Despite the efforts of the hall excos, writing letters and attending meetings, the school authority still maintains that the students’ plight is none of its concern. The installed inverters that the VC always brags of as an epic achievement were rendered redundant as there was no power to charge them. The kitchenettes were deserted. The reading rooms too had suddenly gone untenanted. Only the high-spirited ones went there with their dimmed torches and reading lamps. The scenario is even worse in the various borehole sites; with long queues of buckets in the few places where water is rushing. Students move from one hall to another just to get water; and cases in which early-morning classes are missed is not uncommon.

Students from the affected halls of residence also have to visit neighbouring halls to press their clothes. The various lecture theatres are always filled with long strings of extension cables brought by desperate students who had run out of better alternatives. Aside from this, UItes became more cautious in the unnecessary usage of devices that depend on light, particularly mobile phones. Intellectual scholars have now forcefully metamorphosed into savages, as they now roar jubilantly to celebrate the slightest indication of power.

It is worthy of note that rumours abound that the reason for the power outage is that the school authority plans to save money by using less than the 1 megawatt allocated to the university. It is of course added that this is just to give room for embezzlement.

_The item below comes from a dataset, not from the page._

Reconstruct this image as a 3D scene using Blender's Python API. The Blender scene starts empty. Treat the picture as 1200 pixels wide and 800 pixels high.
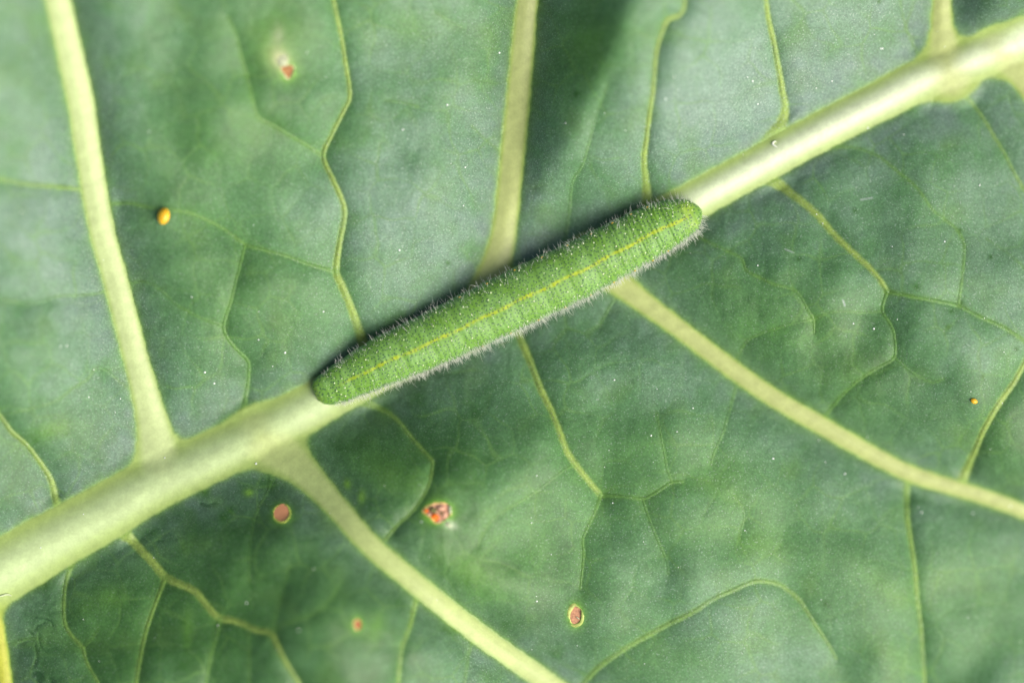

Without further ado, the authorities vindicated the popular saying that ‘the only language government seems to understand is protest and strike’, by supplying the much-anticipated power just a few minutes after the peaceful but potent protest started. However, this is not to suggest that the predicament UItes are facing in terms of power supply is, in any way, over.

A few days later, on the 18th of February, we experienced a déjà vu. A similar procession is held by students from Mellanby and Teddar, and again, the light was brought almost immediately to calm the nerves of the infuriated students, but the students have refused to be deceived. As a matter of fact, as I write this in my room {09:10pm}, scores of mellanbites are outside shouting; ‘We must go! We must go! We must go!’ and ‘no bobo!’

The questions that cross my mind now are: Is this supposed to be seen in the acclaimed premier university of Nigeria? For how long will we continue like this? For how long will power supply in the University of Ibadan be appalling, sickening and utterly nothing to write home about?